7) I've been to Pawtucket, Lowell and Portland, and if I had to rank the Red Sox farm teams' respective ballparks, I'd rank Hadlock Field, home of the Sea Dogs, last. It's not that it's unappealing; it's actually quite nice in a faux retro way. Hadlock just lacks the classic charm of the other two, probably because the incessant clanging of the metal bleachers inevitably has you checking to see if they sell Advil at the concession stand. But make no mistake, for Sox fans who are eager for a glimpse of the team's future, Portland is the place to be this summer. Not only will primo prospect Hanley Ramirez start the season there, but last season's top pick, the Eckstein-esque Dustin Pedroia, has been assigned to the Sea Dogs, where he'll learn to play second base. And several of Boston's most intriguing pitching prospects will begin there as well, including Jon Papelbon, the poised righty who played Sammy (Chico Escuela) Sosa a few notes of chin music a few days ago. Should make for an heck of a team, and for $6 a ticket, you can't beat the price. Just remember to pack the Advil.

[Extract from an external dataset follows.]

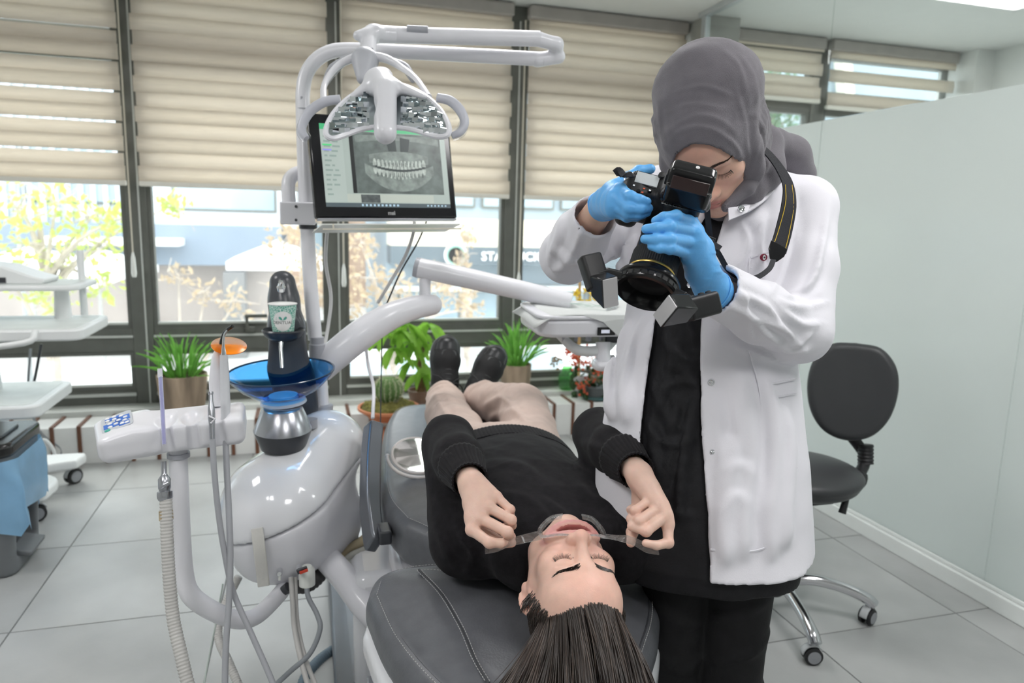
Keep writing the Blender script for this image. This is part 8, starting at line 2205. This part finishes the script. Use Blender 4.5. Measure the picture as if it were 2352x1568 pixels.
# ribbed focus ring
n = 120; G = []
for z, r0_ in ((0.104, 0.0375), (0.106, 0.039), (0.138, 0.0395), (0.140, 0.038)):
    G.append([((r0_ + (0.0005 if j % 2 else -0.0003)) * math.cos(2 * math.pi * j / n), -0.034 + (r0_ + (0.0005 if j % 2 else -0.0003)) * math.sin(2 * math.pi * j / n), -z) for j in range(n + 1)])
cam_mb().grid(np.array(G)[:, ::-1]).build('focus_ring', CRB, dslr, smooth=20)
Lz([(0.0396, 0.1405), (0.0402, 0.1415), (0.0402, 0.1430), (0.0396, 0.144)]).build('gold_band', GOLD, dslr)
Lz([(0.039, 0.144), (0.040, 0.148), (0.040, 0.153)]).build('lens_front', CGL, dslr)
zA = 0.154
Lz([(0.041, zA), (0.050, zA + 0.001), (0.052, zA + 0.004), (0.052, zA + 0.010), (0.050, zA + 0.012), (0.050, zA + 0.014), (0.0515, zA + 0.015), (0.0515, zA + 0.024), (0.049, zA + 0.027), (0.044, zA + 0.0275), (0.042, zA + 0.022), (0.037, zA + 0.016), (0.035, zA + 0.004), (0.0, zA + 0.003)], 56).build('flash_ring', CGL, dslr)
for k in range(28):
    a = 2 * math.pi * k / 28
    cam_mb().box((0.0518 * math.cos(a), -0.034 + 0.0518 * math.sin(a), -(zA + 0.0195)), (0.0016, 0.0085, 0.007), rotm((0, 0, 1), a)).build('ring_rib', CBK, dslr)
Lz([(0, zA - 0.006), (0.020, zA - 0.004), (0.034, zA + 0.003)]).build('front_element', mat('lens_glass', (0.01, 0.01, 0.015), 0.02, spec=0.9), dslr)
# commander flash on the hot shoe
Rf = CR @ rotm((1, 0, 0), 0.18)
fb = at(1584, 426, 1.130)
s = SDF((-0.05, -0.05, -0.04), (0.05, 0.05, 0.04), 0.0024)
s.box((0, 0, 0), (0.036, 0.029, 0.024), None, 0.009); s.rc((-0.03, -0.032, 0), (0.03, -0.032, 0), 0.012, 0.012, 0.008)
s.box((0, 0.032, -0.020), (0.034, 0.02, 0.016), rotm((1, 0, 0), 0.5), 0.0, 0.004, 's')
V, Q = s.mesh(); fl = meshobj('commander_flash', V @ Rf.T + fb, Q, CGL, dslr)
def sub(o, par): o.parent = par; return o
sub(MB(Rf, fb).box((0, 0.018, -0.0235), (0.058, 0.020, 0.003), rotm((1, 0, 0), 0.5)).build('sensor_window', mat('dark_red_window', (0.02, 0.006, 0.006), 0.06, spec=0.9), None, bevel=0.001), fl)
for k in range(4): sub(MB(Rf, fb).box((0, 0.010 + 0.005 * k, -0.0262 + 0.0028 * k), (0.050, 0.001, 0.001)).build('window_rib', CBK, None), fl)
sub(MB(Rf, fb).rbox((-0.037, 0.0, 0.008), (0.006, 0.020, 0.016), 0.002).build('lock_switch', CRB, None, bevel=0.001), fl)
sub(MB(Rf, fb).lathe([(0.0016, 0), (0.0028, 0.0008), (0.0034, 0)], 10, (0.004, 0.0294, 0.010), rotm((1, 0, 0), -math.pi / 2)).build('small_mark', LET, None), fl)
cam_mb().box((0.010, 0.036, 0.006), (0.026, 0.026, 0.026)).build('shoe_foot', CBK, dslr, bevel=0.002)
# twin macro flashes on the ring
def macro_flash(body, head, tipd, hinge, label_rot):
    b0, b1 = body
    ax = _n(b1 - b0); R = frame(ax, np.cross(ax, (0, -1, 0.2)))
    L_ = np.linalg.norm(b1 - b0)
    o = MB(R, (b0 + b1) / 2).rbox((0, 0, 0), (0.036, 0.028, L_), 0.007).build('macro_flash', CBK, dslr, bevel=0.003)
    for k in (-0.25, 0.1, 0.35):
        sub(MB(R, (b0 + b1) / 2).lathe([(0, 0.003), (0.0045, 0.002), (0.005, 0)], 12, (-0.018, 0.002, L_ * k), rotm((0, 1, 0), -math.pi / 2)).build('dial', CRB, None), o)
    h0, h1 = head; hx = _n(h1 - h0); Rh = frame(hx, ax)
    LL = np.linalg.norm(h1 - h0)
    w0, w1 = 0.017, 0.024
    P0 = [(-w0, -0.015), (w0, -0.015), (w0, 0.015), (-w0, 0.015)]; P1 = [(-w1, -0.013), (w1, -0.013), (w1, 0.013), (-w1, 0.013)]
    sub(MB(Rh, h0).prism(P0, 0, LL, top=P1).build('flash_head', CGL, None, bevel=0.002), o)
    sub(MB(Rh, h1).box((0, 0, 0.0008), (w1 * 1.9, 0.023, 0.0016)).build('flash_panel', mat('flash_diffuser', (0.50, 0.49, 0.50), 0.3, var=0.03), None), o)
    for a, b in zip(hinge[:-1], hinge[1:]):
        d = _n(b - a); Rj = frame(d, (0, -1, 0)); sub(MB(Rj, (a + b) / 2).rbox((0, 0, 0), (0.017, 0.014, np.linalg.norm(b - a) + 0.004), 0.003).build('hinge_block', CBK, None, bevel=0.0015), o)
    sub(MB().sphere(hinge[1], 0.0075, 12, 8).build('hinge_pin', CRB, None), o)
macro_flash((at(1352, 588, 1.125), at(1376, 662, 1.115)), (at(1376, 652, 1.11), at(1402, 672, 1.075)), None, [at(1425, 632, 1.12), at(1396, 625, 1.12), at(1374, 632, 1.115)], 0)
macro_flash((at(1578, 712, 1.10), at(1644, 694, 1.12)), (at(1580, 708, 1.09), at(1528, 714, 1.065)), None, [at(1556, 676, 1.115), at(1574, 684, 1.10), at(1588, 700, 1.10)], 0)
# strap: padded band over the shoulder, webbing back to the camera
STR = mat('black_strap', (0.014, 0.015, 0.020), 0.7, bump=0.15, bscale=400)
YEL_ = mat('yellow_stitch', (0.75, 0.50, 0.05), 0.6)
sp_ = [at(1736, 330, 1.375), at(1762, 350, 1.37), at(1790, 385, 1.37), at(1810, 425, 1.365), at(1812, 470, 1.355), at(1800, 530, 1.345), at(1787, 575, 1.335)]
sn = np.array([(0.1, -0.9, 0.4), (0.15, -0.9, 0.3), (0.1, -1, 0.2), (-0.1, -1, 0.1), (-0.2, -1, 0.0)])
strap = thing('camera_strap', 'black camera strap with two yellow lines over her shoulder', 'strap', sp_[-1])
MB().ribbon(sp_, [0.012, 0.016, 0.020, 0.026, 0.032, 0.034, 0.034], sn, 0.0025, sm=6).build('padded_band', STR, strap)
T_ = np.gradient(np.array(sp_), axis=0)
for q in (-1, 1):
    off = []
    for i, p in enumerate(sp_[3:]):
        t = _n(T_[i + 3]); n_ = _n(sn[min(4, i + 1)]); sd_ = _n(np.cross(t, n_)); off.append(p + sd_ * q * (0.0085 + 0.0014 * i) + n_ * 0.0018)
    MB().tube(off, 0.0007, 5, sm=6).build('yellow_line', YEL_, strap)
MB().ribbon([at(1790, 562, 1.336), at(1783, 580, 1.332), at(1776, 598, 1.328)], [0.036, 0.034, 0.014], (-0.2, -1, 0), 0.004, sm=4).build('leather_end', CGL, strap, bevel=0.001)
MB().ribbon([at(1777, 595, 1.328), at(1766, 618, 1.31), at(1735, 638, 1.285), at(1700, 636, 1.265), at(1672, 618, 1.25), at(1652, 585, 1.235), at(1634, 555, 1.225), at(1628, 520, 1.215), at(1624, 478, 1.205), at(1624, 466, 1.20)], 0.0095, (-0.35, -0.9, 0.25), 0.0018, sm=6).build('webbing', STR, strap)
MB().box(at(1632, 552, 1.222), (0.015, 0.006, 0.012), rotm((0, 1, 0), 0.3)).build('slider', CBK, strap, bevel=0.001)
MB().ribbon([at(1632, 552, 1.218), at(1640, 562, 1.212), at(1655, 571, 1.208)], 0.0105, (-0.2, -0.9, 0.4), 0.002).build('loose_end', STR, strap)
MB().ribbon([cp(-0.083, 0.008, 0.016), at(1455, 400, 1.165), at(1435, 402, 1.165), at(1420, 398, 1.17)], [0.009, 0.0105, 0.0105, 0.012], (0.1, -0.8, 0.6), 0.002, sm=4).build('far_webbing', STR, strap)
MB().ribbon([at(1432, 403, 1.162), at(1422, 392, 1.162), at(1412, 398, 1.165)], 0.012, (0.1, -0.9, 0.3), 0.003, sm=4).build('far_loop', STR, strap)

8) I'm pretty sure that stoic tough-guy Jason Varitek's appearance on "Queer Eye for the Straight Guy" is a sign of the apocalypse. After all, this is the same macho dude who was reportedly furious when A-Fraud's blush got smeared all over his catcher's mitt during their infamous rumble. No, really.

9) My Tampa/Ft. Myers itinerary, as I understand it from my buddy's bachelor-party planning committee: Sox-Pirates Sunday, followed by fine dining at Hooters. Head to Clearwater for Monday's Phillies game, followed by delicious snacks at Hooters. Try to get Sox-Yanks tix on Tuesday. After failing miserably, watch the game at a restaurant. Possibly Hooters.

Since I'm traveling sans laptop I won't have a new column up 'til at least Tuesday, but I will be hauling my digital camera along with me, so I may get some pics posted the next few days. Keep checking in, and if you need me, well, I think you know where to find me. (Hint: Hooters.)